De acordo com Ruth Vilela, secretária nacional de inspeção do trabalho, os auditores e policiais federais receberão, a partir de agora, R$ 103,08 de diária durante as ações dos grupos móveis de fiscalização. O valor ainda está abaixo do mínimo recomendado pela Comissão Nacional para a Erradicação do Trabalho Escravo (Conatrae) em março deste ano (R$ 120,00). A dos motoristas foi reajustada para R$ 85,92. Um procurador recebe do Ministério Público do Trabalho uma diária de pouco menos de R$ 600,00 para todos os gastos durante a fiscalização.
“Não diria que é suficiente. As despesas, principalmente de hospedagem, subiram muito nos últimos anos. Mas, sem dúvida, é um grande alívio. Vai fazer com que os auditores e policiais não tirem tanto dinheiro do próprio bolso nas operações”, afirma Ruth.
“Foi uma luta bem longa. Mas o valor ainda é muito baixo, o aumento poderia ter sido maior, no mínimo R$ 130,00”, lembra Virna Damasceno, coordenadora de um dos grupos móveis de fiscalização.
Longa batalha
Durante o 5o Fórum Social Mundial, realizado em Porto Alegre, em janeiro, houve protestos sobre o valor das diárias. O Ministério Público do Trabalho declarou durante o evento que se a Polícia Federal não participasse mais das operações, a instituição deixaria de enviar procuradores devido à falta de segurança. Vale lembrar que em janeiro de 2004 quatro funcionários do Ministério do Trabalho e Emprego foram assassinados a mando da família Mânica durante fiscalização em janeiro de 2004 em Unaí (MG).

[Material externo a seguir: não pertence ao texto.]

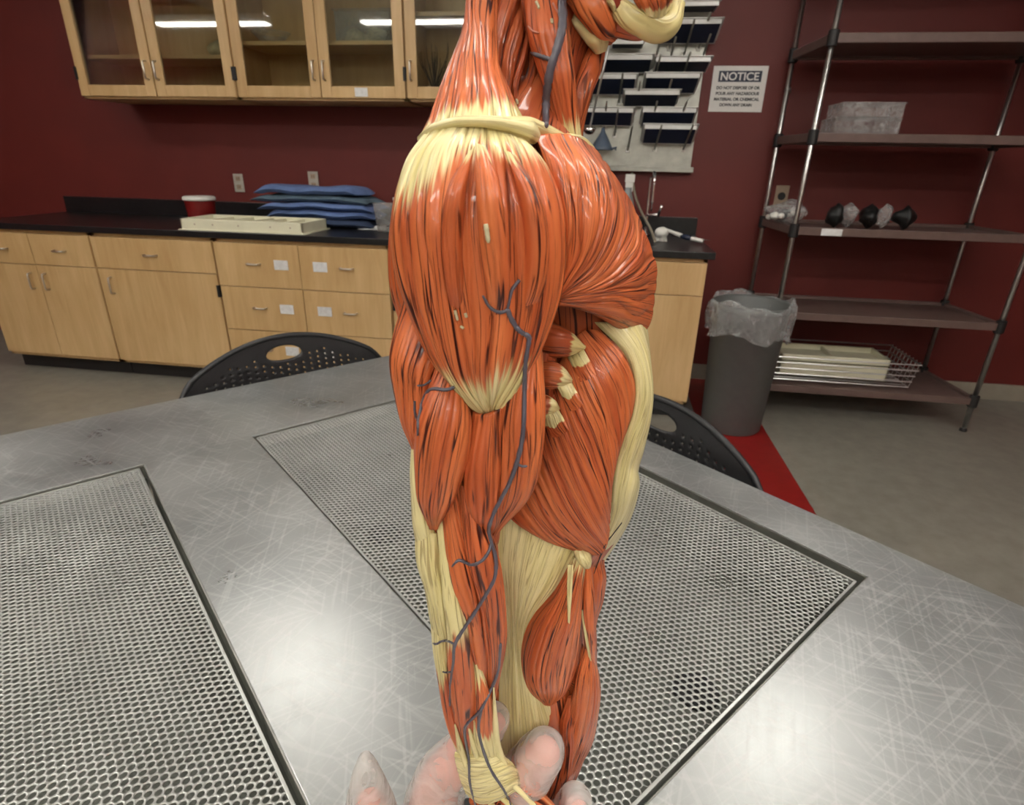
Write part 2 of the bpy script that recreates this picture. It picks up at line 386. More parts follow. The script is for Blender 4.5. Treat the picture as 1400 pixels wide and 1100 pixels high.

Segundo Luis Antônio Camargo, da Associação Nacional dos Procuradores do Trabalho (ANPT), a diária dos auditores e policiais não era suficiente para pagar uma pensão de quinta categoria. “O policial não dorme neste lugar porque o pistoleiro, a mando do fazendeiro, entra lá e o mata. Eles estão tirando dinheiro do bolso para libertar os trabalhadores. É preciso que o governo tenha sensibilidade para isso e determine o pagamento de uma diária que lhes permita cumprir com sua obrigação. O conforto já foi abandonado há muito tempo. Agora trata-se de cumprir com a obrigação”, disse Camargo à Agência Carta Maior na ocasião do Fórum.
No dia 30 de março deste ano, uma carta da Conatrae – órgão governamental formado por representantes de ministérios e secretarias do Executivo e também da sociedade civil – endereçada ao presidente Lula, exigiu um aumento no valor das diárias dos funcionários envolvidos nas fiscalizações, sob o risco de problemas sérios à fiscalização (leia matéria "Sem recursos, fiscalizações devem parar em abril").
Na visão da Conatrae, que discute este problema desde a instalação da comissão há dois anos sem que uma solução para a questão ultrapassasse as declarações de boas intenções, o gasto com um aumento nas diárias é pequeno se comparado com o alcance social do trabalho dos grupos móveis e mesmo com o aumento na arrecadação de impostos trazido pela legalização das relações trabalhistas. “Dezenas de denúncias estão na fila para serem verificadas, o que representam centenas de trabalhadores em condição de escravidão que não conquistarão sua liberdade tão cedo, nem terão sua dignidade respeitada”, afirmava a carta.
Da mesma forma, seminários, palestras e congressos abordando a escravidão contemporânea que foram realizados no país, nos últimos dois anos, colocavam o reajuste como um dos centrais para a manutenção da estrutura montada para o combate a esse crime. A mobilização da sociedade e dos órgãos envolvidos foi fundamental para que o aumento saísse do papel.
A liberação do aumento das diárias depende do Ministério do Planejamento, que veio a assinar o reajuste apenas nesta terça (4) junto com o presidente Lula. Com isso, um novo reajuste deve demorar. O grupo móvel terá que torcer para a inflação ficar em níveis razoáveis e fazer as contas a cada fiscalização.